To me it seems there are two roads to "art"-- intention and acclaim.
Sometimes these two roads converge and run along the same harmonious way,
like an interstate and a state highway sharing the same concrete and traffic
for the most part flows smoothly. The artist and the audience both agree
THIS (whatever "this" is) IS ART!
At other times these two roads are estranged and may intersect at various
angles whereupon traffic signals, or "definitions," are thrown up as
defensive necessities. The artist says "This is art because I intended it to
be so" and the audience disagrees because it does not like or understand, or
it feels threatened by, the intention of the artist.

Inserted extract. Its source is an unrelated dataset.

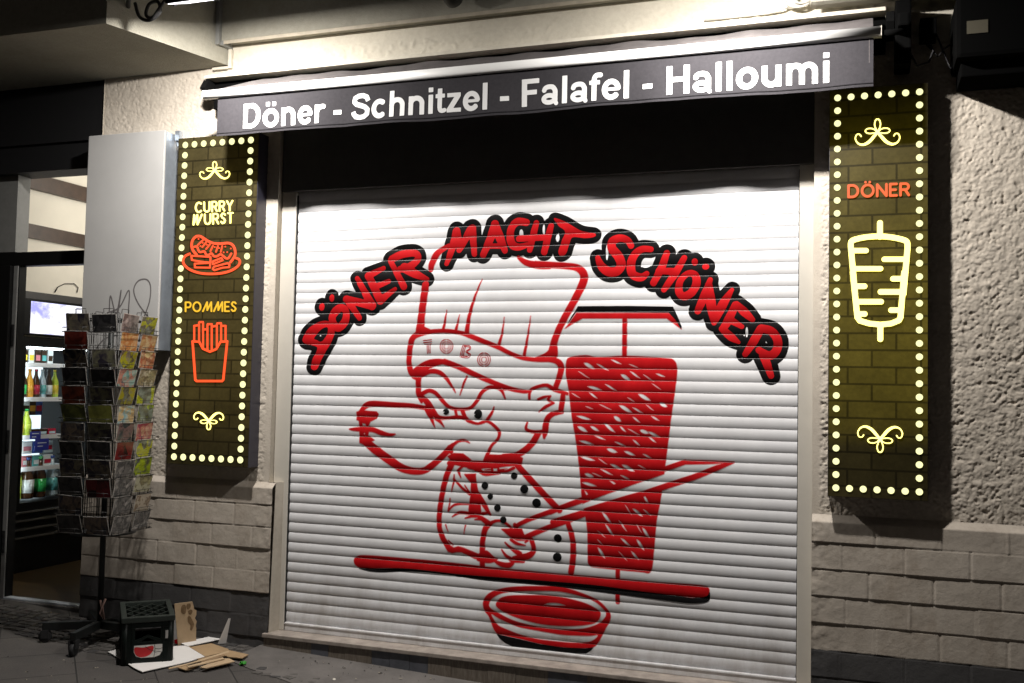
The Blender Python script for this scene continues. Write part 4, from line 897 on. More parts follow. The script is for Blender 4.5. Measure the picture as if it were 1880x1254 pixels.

The audience in this case has three main components: the artists' community
(yes you CAN be on both roads at once), the academic community (those who
study and arbitrate but do not produce art), and the market (the rest of us
who may or may not like what we are told by the other two communities). It
is in this tripartite mix that definitions will be born. The artist's
intention alone stands no chance of survival and achieves only minimal
survival if but one of these three audience communities acclaims the
intention. If, however, the artist's intention can garner the acclaim of any
two of these three communities the intention will prosper; and if all three
communities acclaim the intention IS "art," then the intention will thrive
and become a definition of "art," where the roads have converged. Not all
this acclaim may happen smoothly, nor even with one conscious mind toward
that end. This is the way we recognize art, large-scale subjectivity, as a
process of politics and communications, never defined but always being
defined, roads we are willing to travel.